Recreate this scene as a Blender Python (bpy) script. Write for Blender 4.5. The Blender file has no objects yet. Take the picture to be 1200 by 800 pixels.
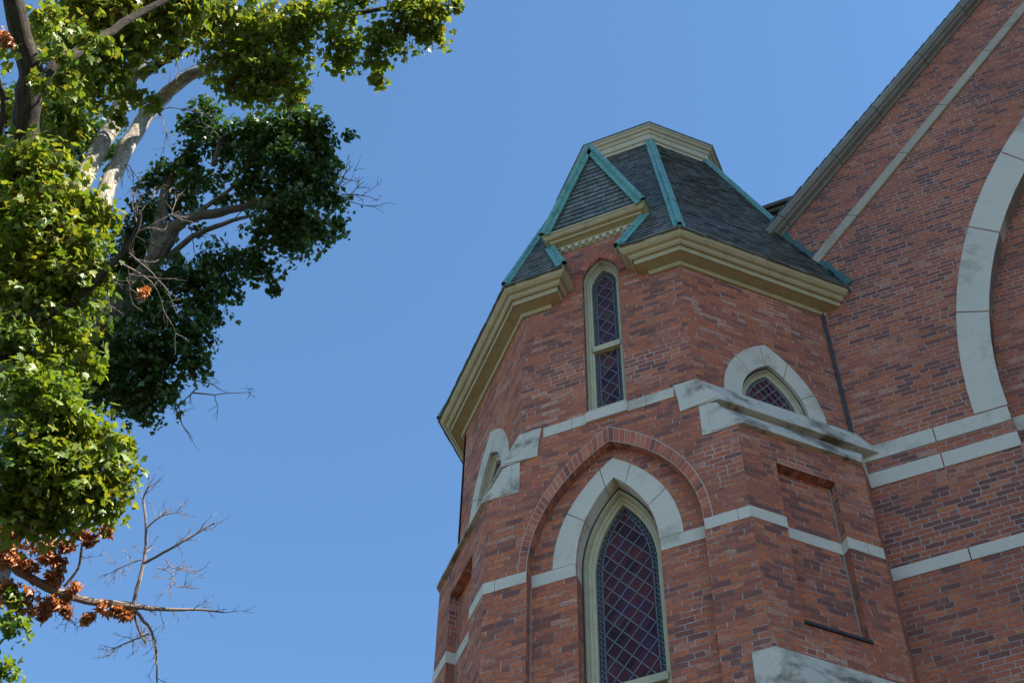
import bpy, bmesh, math, random
import numpy as np
from mathutils import Vector, Matrix
from mathutils.geometry import tessellate_polygon
random.seed(7); rng = np.random.default_rng(11)
R = math.radians
scene = bpy.context.scene
COL = scene.collection

# ------------------------------------------------------------------ camera
EYE = 1.6                                   # height of the photographer's eye
FPX, YAW, PITCH, ROLL = 1852.67, 24.23246, 53.98413, 1.60075
yw, pt, rl = R(YAW), R(PITCH), R(ROLL)
fwd = Vector((-math.sin(yw)*math.cos(pt), math.cos(yw)*math.cos(pt), math.sin(pt)))
r0 = Vector((math.cos(yw), math.sin(yw), 0)); u0 = r0.cross(fwd)
cam_r = math.cos(rl)*r0 + math.sin(rl)*u0
cam_u = -math.sin(rl)*r0 + math.cos(rl)*u0
cam = bpy.data.cameras.new('camera'); camo = bpy.data.objects.new('camera', cam); COL.objects.link(camo)
cam.sensor_width = 36; cam.lens = FPX*36/1200; cam.clip_end = 3000; cam.clip_start = .1
m = Matrix((cam_r, cam_u, -fwd)).transposed().to_4x4(); m.translation = (0, 0, EYE)
camo.matrix_world = m
scene.camera = camo

# ------------------------------------------------------------------ light
SUN_EL, SUN_AZ = 40, 100                      # azimuth from +Y towards +X
world = bpy.data.worlds.new("World"); scene.world = world; world.use_nodes = True
wn = world.node_tree; bg = wn.nodes['Background']
sky = wn.nodes.new('ShaderNodeTexSky'); sky.sky_type = 'NISHITA'; sky.sun_disc = False
sky.sun_elevation = R(SUN_EL); sky.sun_rotation = R(SUN_AZ)
sky.air_density = 1.0; sky.dust_density = 0.3; sky.ozone_density = 1.0; sky.altitude = 200
tint = wn.nodes.new('ShaderNodeMix'); tint.data_type = 'RGBA'; tint.blend_type = 'MULTIPLY'; tint.inputs[0].default_value = 1
tint.inputs[7].default_value = (.725, .965, 1.095, 1); wn.links.new(sky.outputs[0], tint.inputs[6])   # the camera's white balance
wn.links.new(tint.outputs[2], bg.inputs[0]); bg.inputs[1].default_value = 0.08
sun = bpy.data.lights.new('sun', 'SUN'); suno = bpy.data.objects.new('sun', sun); COL.objects.link(suno)
sun.energy = 5.0; sun.angle = R(0.53); sun.color = (1.0, .93, .82)
sd = Vector((math.sin(R(SUN_AZ))*math.cos(R(SUN_EL)), math.cos(R(SUN_AZ))*math.cos(R(SUN_EL)), math.sin(R(SUN_EL))))
suno.rotation_euler = sd.to_track_quat('Z', 'Y').to_euler(); suno.location = (20, 10, 60)
vs = scene.view_settings; vs.view_transform = 'Standard'; vs.look = 'None'; vs.exposure = 1.81; vs.gamma = 1

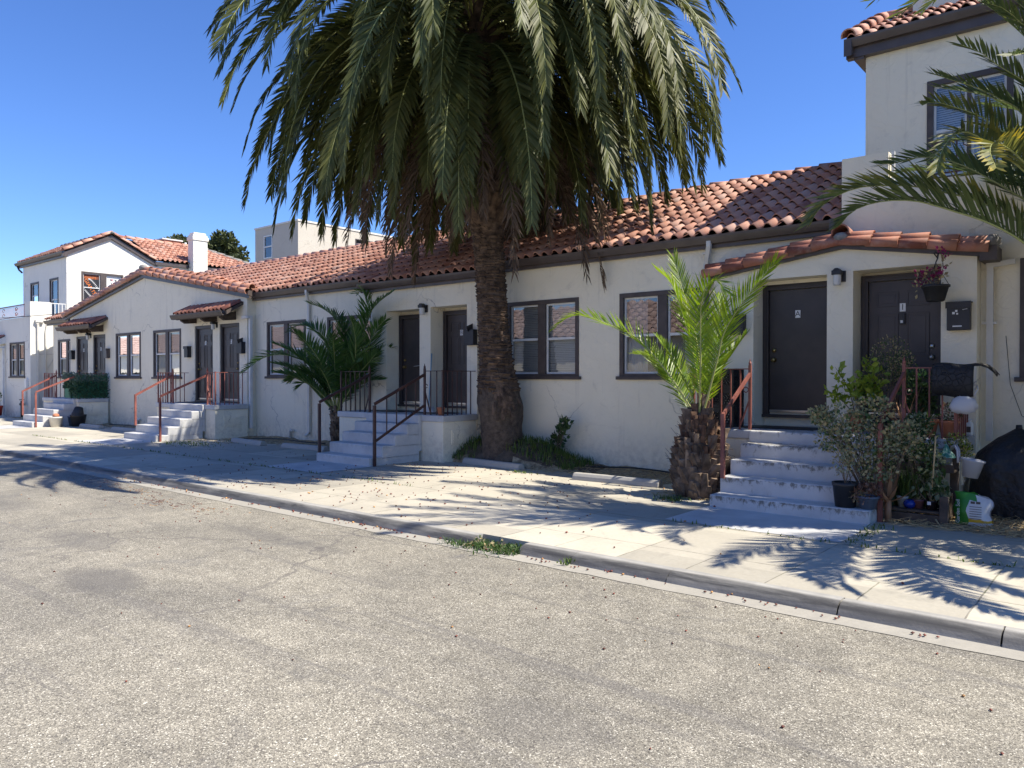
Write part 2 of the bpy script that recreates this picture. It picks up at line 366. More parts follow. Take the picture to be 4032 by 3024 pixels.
    def add(s, o, mtx=None, mi=None):
        i = len(s.v); s.v += [tuple(mtx @ Vector(p)) if mtx else p for p in o.v]
        s.f += [tuple(a + i for a in f) for f in o.f]; s.m += o.m if mi is None else [mi] * len(o.m); s.r += o.r; s.t += o.t; s.sm += o.sm; return s
    def mesh(s, name, mats, off=Vector((0, 0, 0)), fix=True):
        me = bpy.data.meshes.new(name); ox, oy, oz = off
        me.from_pydata([(a - ox, b - oy, c - oz) for a, b, c in s.v], [], s.f)
        for k in mats: me.materials.append(M[k] if isinstance(k, str) else k)
        me.polygons.foreach_set('material_index', s.m)
        me.polygons.foreach_set('use_smooth', s.sm)
        a = me.attributes.new('rnd', 'FLOAT', 'FACE'); a.data.foreach_set('value', s.r)
        if any(s.t): a = me.attributes.new('tip', 'FLOAT', 'FACE'); a.data.foreach_set('value', s.t)
        if fix and len(s.f) < 6000:
            bm = bmesh.new(); bm.from_mesh(me); bmesh.ops.remove_doubles(bm, verts=bm.verts, dist=1e-5); bmesh.ops.recalc_face_normals(bm, faces=bm.faces); bm.to_mesh(me); bm.free()
        me.update(); return me
    def build(s, name, mats, parent=None, bevel=0, fix=True, loc=None):
        off = woff(parent) if parent is not None else Vector(loc or (0, 0, 0))
        if isinstance(mats, str): mats = [mats]
        o = bpy.data.objects.new(name, s.mesh(name, mats, off, fix)); COL.objects.link(o)
        if parent is not None: o.parent = parent
        else: o.location = off
        if bevel:
            b = o.modifiers.new('bevel', 'BEVEL'); b.width = bevel; b.segments = 2; b.limit_method = 'ANGLE'; b.angle_limit = R(40)
        return o
def tag(o, label=None, cat=None, group=None, kind=None):
    if label: o['label'] = label
    if cat: o['category'] = cat
    if group: o['group'] = group
    if kind: o['kind'] = kind
    return o
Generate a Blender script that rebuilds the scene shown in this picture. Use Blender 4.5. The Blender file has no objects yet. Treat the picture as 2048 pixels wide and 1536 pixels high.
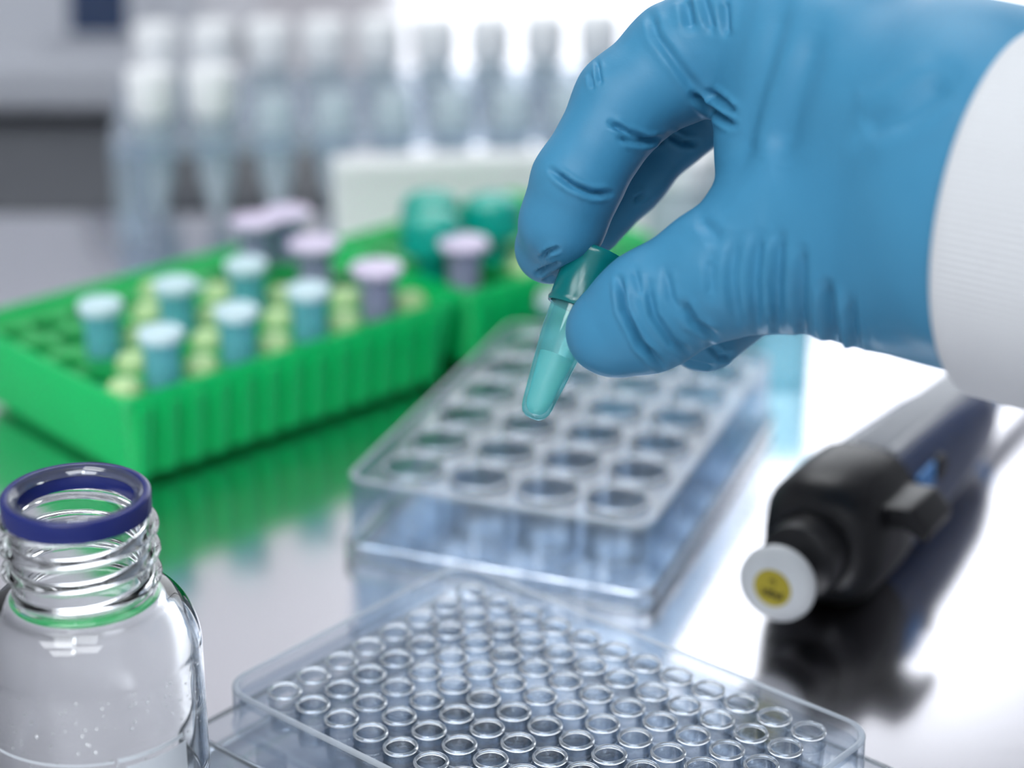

• **The exercise**:
Each record above should be copied character for character, with pictures dropped.

• **Solution for this problem**:
Recreate this scene as a Blender Python (bpy) script. Write for Blender 4.5. The Blender file has no objects yet. Take the picture to be 1200 by 800 pixels.
import bpy, bmesh, math, random
import numpy as np
from mathutils import Vector, Matrix
from mathutils.geometry import tessellate_polygon
random.seed(7); rng = np.random.default_rng(11)
R = math.radians
scene = bpy.context.scene
COL = scene.collection

# ------------------------------------------------------------------ camera
EYE = 1.6                                   # height of the photographer's eye
FPX, YAW, PITCH, ROLL = 1852.67, 24.23246, 53.98413, 1.60075
yw, pt, rl = R(YAW), R(PITCH), R(ROLL)
fwd = Vector((-math.sin(yw)*math.cos(pt), math.cos(yw)*math.cos(pt), math.sin(pt)))
r0 = Vector((math.cos(yw), math.sin(yw), 0)); u0 = r0.cross(fwd)
cam_r = math.cos(rl)*r0 + math.sin(rl)*u0
cam_u = -math.sin(rl)*r0 + math.cos(rl)*u0
cam = bpy.data.cameras.new('camera'); camo = bpy.data.objects.new('camera', cam); COL.objects.link(camo)
cam.sensor_width = 36; cam.lens = FPX*36/1200; cam.clip_end = 3000; cam.clip_start = .1
m = Matrix((cam_r, cam_u, -fwd)).transposed().to_4x4(); m.translation = (0, 0, EYE)
camo.matrix_world = m
scene.camera = camo

# ------------------------------------------------------------------ light
SUN_EL, SUN_AZ = 40, 100                      # azimuth from +Y towards +X
world = bpy.data.worlds.new("World"); scene.world = world; world.use_nodes = True
wn = world.node_tree; bg = wn.nodes['Background']
sky = wn.nodes.new('ShaderNodeTexSky'); sky.sky_type = 'NISHITA'; sky.sun_disc = False
sky.sun_elevation = R(SUN_EL); sky.sun_rotation = R(SUN_AZ)
sky.air_density = 1.0; sky.dust_density = 0.3; sky.ozone_density = 1.0; sky.altitude = 200
tint = wn.nodes.new('ShaderNodeMix'); tint.data_type = 'RGBA'; tint.blend_type = 'MULTIPLY'; tint.inputs[0].default_value = 1
tint.inputs[7].default_value = (.725, .965, 1.095, 1); wn.links.new(sky.outputs[0], tint.inputs[6])   # the camera's white balance
wn.links.new(tint.outputs[2], bg.inputs[0]); bg.inputs[1].default_value = 0.08
sun = bpy.data.lights.new('sun', 'SUN'); suno = bpy.data.objects.new('sun', sun); COL.objects.link(suno)
sun.energy = 5.0; sun.angle = R(0.53); sun.color = (1.0, .93, .82)
sd = Vector((math.sin(R(SUN_AZ))*math.cos(R(SUN_EL)), math.cos(R(SUN_AZ))*math.cos(R(SUN_EL)), math.sin(R(SUN_EL))))
suno.rotation_euler = sd.to_track_quat('Z', 'Y').to_euler(); suno.location = (20, 10, 60)
vs = scene.view_settings; vs.view_transform = 'Standard'; vs.look = 'None'; vs.exposure = 1.81; vs.gamma = 1

Write part 2 of the bpy script that recreates this picture. It picks up at line 366. More parts follow. Take the picture to be 4032 by 3024 pixels.
    def add(s, o, mtx=None, mi=None):
        i = len(s.v); s.v += [tuple(mtx @ Vector(p)) if mtx else p for p in o.v]
        s.f += [tuple(a + i for a in f) for f in o.f]; s.m += o.m if mi is None else [mi] * len(o.m); s.r += o.r; s.t += o.t; s.sm += o.sm; return s
    def mesh(s, name, mats, off=Vector((0, 0, 0)), fix=True):
        me = bpy.data.meshes.new(name); ox, oy, oz = off
        me.from_pydata([(a - ox, b - oy, c - oz) for a, b, c in s.v], [], s.f)
        for k in mats: me.materials.append(M[k] if isinstance(k, str) else k)
        me.polygons.foreach_set('material_index', s.m)
        me.polygons.foreach_set('use_smooth', s.sm)
        a = me.attributes.new('rnd', 'FLOAT', 'FACE'); a.data.foreach_set('value', s.r)
        if any(s.t): a = me.attributes.new('tip', 'FLOAT', 'FACE'); a.data.foreach_set('value', s.t)
        if fix and len(s.f) < 6000:
            bm = bmesh.new(); bm.from_mesh(me); bmesh.ops.remove_doubles(bm, verts=bm.verts, dist=1e-5); bmesh.ops.recalc_face_normals(bm, faces=bm.faces); bm.to_mesh(me); bm.free()
        me.update(); return me
    def build(s, name, mats, parent=None, bevel=0, fix=True, loc=None):
        off = woff(parent) if parent is not None else Vector(loc or (0, 0, 0))
        if isinstance(mats, str): mats = [mats]
        o = bpy.data.objects.new(name, s.mesh(name, mats, off, fix)); COL.objects.link(o)
        if parent is not None: o.parent = parent
        else: o.location = off
        if bevel:
            b = o.modifiers.new('bevel', 'BEVEL'); b.width = bevel; b.segments = 2; b.limit_method = 'ANGLE'; b.angle_limit = R(40)
        return o
def tag(o, label=None, cat=None, group=None, kind=None):
    if label: o['label'] = label
    if cat: o['category'] = cat
    if group: o['group'] = group
    if kind: o['kind'] = kind
    return o
Generate a Blender script that rebuilds the scene shown in this picture. Use Blender 4.5. The Blender file has no objects yet. Treat the picture as 2048 pixels wide and 1536 pixels high.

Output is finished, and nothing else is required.